Give the lines of the material verbatim, from the first line to the line with "PI = math.pi", including both.
::: DATASET EXCERPT :::
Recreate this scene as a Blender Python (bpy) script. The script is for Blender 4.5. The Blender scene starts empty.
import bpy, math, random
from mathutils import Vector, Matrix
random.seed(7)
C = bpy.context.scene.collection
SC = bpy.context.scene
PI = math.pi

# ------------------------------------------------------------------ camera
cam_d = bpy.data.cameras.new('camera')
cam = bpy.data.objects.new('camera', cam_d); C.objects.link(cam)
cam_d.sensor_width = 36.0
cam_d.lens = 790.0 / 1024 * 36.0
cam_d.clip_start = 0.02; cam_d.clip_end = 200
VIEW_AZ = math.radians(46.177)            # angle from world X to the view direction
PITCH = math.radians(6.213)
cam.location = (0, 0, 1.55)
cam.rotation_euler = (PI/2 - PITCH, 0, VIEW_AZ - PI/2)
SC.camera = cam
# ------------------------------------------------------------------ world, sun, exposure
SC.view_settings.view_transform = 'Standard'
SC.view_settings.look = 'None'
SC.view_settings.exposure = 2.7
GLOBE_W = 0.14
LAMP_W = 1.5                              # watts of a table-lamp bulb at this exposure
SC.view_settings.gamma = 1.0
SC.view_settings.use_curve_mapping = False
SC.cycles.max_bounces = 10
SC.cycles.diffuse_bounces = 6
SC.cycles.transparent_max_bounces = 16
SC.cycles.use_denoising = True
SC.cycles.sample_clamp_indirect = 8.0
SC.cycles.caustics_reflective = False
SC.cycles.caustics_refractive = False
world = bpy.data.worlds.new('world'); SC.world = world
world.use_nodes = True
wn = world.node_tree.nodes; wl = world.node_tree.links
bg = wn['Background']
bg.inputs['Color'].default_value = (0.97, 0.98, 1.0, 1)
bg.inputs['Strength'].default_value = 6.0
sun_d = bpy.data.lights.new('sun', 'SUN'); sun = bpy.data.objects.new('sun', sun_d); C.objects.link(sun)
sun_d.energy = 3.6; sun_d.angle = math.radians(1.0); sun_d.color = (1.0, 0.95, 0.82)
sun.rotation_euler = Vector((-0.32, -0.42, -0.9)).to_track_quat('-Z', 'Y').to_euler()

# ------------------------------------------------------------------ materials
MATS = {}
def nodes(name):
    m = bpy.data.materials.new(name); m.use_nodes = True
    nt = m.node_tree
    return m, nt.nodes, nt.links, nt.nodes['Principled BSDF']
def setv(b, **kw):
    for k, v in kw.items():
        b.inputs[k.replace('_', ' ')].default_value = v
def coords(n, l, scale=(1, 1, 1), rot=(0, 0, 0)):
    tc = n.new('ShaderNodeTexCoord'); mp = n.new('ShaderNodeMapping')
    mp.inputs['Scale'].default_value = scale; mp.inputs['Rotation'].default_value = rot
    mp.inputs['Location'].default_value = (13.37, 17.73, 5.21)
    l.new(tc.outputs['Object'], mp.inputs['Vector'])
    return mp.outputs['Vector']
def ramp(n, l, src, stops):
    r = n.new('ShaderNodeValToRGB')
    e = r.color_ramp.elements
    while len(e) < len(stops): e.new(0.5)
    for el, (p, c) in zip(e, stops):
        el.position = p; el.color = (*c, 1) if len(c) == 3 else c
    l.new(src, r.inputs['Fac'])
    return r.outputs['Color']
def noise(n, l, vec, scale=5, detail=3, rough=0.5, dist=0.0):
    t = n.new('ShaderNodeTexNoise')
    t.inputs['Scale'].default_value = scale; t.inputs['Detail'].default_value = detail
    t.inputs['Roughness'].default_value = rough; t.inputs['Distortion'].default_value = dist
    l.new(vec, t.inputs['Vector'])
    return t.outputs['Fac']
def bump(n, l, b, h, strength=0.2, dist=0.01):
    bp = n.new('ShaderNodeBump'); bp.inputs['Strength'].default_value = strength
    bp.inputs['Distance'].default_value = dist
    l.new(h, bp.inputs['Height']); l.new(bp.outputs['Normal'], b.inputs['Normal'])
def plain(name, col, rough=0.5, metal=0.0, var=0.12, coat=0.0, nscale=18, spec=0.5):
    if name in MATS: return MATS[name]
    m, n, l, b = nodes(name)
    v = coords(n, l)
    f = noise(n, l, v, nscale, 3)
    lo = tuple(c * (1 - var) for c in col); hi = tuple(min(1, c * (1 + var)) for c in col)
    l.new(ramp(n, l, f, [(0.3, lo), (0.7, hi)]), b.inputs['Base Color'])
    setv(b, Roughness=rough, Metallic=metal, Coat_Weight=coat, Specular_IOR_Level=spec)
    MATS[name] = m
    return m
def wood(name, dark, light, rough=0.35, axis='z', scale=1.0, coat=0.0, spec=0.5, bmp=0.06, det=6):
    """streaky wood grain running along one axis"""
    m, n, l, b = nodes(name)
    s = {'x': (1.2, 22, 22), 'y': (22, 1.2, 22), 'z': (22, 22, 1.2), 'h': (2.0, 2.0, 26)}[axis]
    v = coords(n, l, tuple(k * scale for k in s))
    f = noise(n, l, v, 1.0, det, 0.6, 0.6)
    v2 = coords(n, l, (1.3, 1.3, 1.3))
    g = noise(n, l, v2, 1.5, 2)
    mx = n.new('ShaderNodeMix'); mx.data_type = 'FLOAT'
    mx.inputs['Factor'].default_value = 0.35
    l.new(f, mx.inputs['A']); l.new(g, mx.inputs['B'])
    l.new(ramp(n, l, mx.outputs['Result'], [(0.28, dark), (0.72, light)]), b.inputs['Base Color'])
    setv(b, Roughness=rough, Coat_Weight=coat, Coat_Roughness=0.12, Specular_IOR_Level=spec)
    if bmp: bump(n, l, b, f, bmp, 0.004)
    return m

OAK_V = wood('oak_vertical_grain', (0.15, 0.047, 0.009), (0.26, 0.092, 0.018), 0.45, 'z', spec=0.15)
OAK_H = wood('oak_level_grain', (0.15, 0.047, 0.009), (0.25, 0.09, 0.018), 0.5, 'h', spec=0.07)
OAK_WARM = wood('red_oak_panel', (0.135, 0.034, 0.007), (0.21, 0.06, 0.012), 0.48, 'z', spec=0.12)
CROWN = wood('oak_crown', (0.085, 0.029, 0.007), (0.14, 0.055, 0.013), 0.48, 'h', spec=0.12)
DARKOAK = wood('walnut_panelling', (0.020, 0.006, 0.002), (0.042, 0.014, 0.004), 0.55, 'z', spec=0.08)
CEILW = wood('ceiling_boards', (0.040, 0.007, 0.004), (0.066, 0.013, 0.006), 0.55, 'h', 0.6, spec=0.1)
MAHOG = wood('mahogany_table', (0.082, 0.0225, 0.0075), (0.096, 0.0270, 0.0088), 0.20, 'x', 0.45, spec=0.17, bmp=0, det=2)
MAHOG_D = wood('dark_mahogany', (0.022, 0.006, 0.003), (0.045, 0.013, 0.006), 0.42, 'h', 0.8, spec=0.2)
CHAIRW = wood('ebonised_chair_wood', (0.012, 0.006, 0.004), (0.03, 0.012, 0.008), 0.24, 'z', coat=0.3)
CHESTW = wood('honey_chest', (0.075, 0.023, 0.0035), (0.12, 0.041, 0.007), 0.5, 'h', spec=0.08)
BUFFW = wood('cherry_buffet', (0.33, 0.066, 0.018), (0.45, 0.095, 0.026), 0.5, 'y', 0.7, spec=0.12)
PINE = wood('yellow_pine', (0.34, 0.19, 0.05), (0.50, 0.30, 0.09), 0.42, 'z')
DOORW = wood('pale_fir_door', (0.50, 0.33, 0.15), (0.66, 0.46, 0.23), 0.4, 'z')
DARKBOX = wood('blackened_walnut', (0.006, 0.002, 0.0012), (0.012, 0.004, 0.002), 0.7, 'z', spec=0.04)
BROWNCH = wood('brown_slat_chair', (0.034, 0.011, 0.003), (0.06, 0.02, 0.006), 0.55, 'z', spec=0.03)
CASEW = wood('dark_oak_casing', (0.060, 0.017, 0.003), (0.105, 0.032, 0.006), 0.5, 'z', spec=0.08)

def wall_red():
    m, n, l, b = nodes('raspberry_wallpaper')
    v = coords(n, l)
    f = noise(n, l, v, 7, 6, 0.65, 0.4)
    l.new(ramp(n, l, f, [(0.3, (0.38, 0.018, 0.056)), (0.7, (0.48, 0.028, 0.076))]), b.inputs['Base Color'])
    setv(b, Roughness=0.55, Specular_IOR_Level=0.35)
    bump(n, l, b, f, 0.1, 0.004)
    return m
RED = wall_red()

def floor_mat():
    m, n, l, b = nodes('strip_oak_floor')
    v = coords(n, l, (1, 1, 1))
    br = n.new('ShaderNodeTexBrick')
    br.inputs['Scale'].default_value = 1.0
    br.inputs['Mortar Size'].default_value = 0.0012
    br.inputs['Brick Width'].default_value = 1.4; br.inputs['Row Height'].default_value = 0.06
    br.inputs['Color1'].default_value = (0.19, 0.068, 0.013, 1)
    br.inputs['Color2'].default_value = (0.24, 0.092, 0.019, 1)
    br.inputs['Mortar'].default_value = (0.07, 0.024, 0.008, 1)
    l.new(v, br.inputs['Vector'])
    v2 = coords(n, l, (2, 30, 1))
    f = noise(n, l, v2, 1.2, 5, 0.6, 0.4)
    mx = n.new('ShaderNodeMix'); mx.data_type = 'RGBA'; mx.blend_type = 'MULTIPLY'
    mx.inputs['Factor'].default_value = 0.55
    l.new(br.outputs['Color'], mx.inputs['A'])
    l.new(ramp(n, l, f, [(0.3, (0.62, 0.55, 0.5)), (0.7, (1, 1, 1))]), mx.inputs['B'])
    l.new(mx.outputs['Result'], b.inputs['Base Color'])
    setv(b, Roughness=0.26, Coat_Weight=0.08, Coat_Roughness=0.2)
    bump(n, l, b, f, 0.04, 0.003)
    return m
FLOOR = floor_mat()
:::
FULL ANSWER
Recreate this scene as a Blender Python (bpy) script. The script is for Blender 4.5. The Blender scene starts empty.
import bpy, math, random
from mathutils import Vector, Matrix
random.seed(7)
C = bpy.context.scene.collection
SC = bpy.context.scene
PI = math.pi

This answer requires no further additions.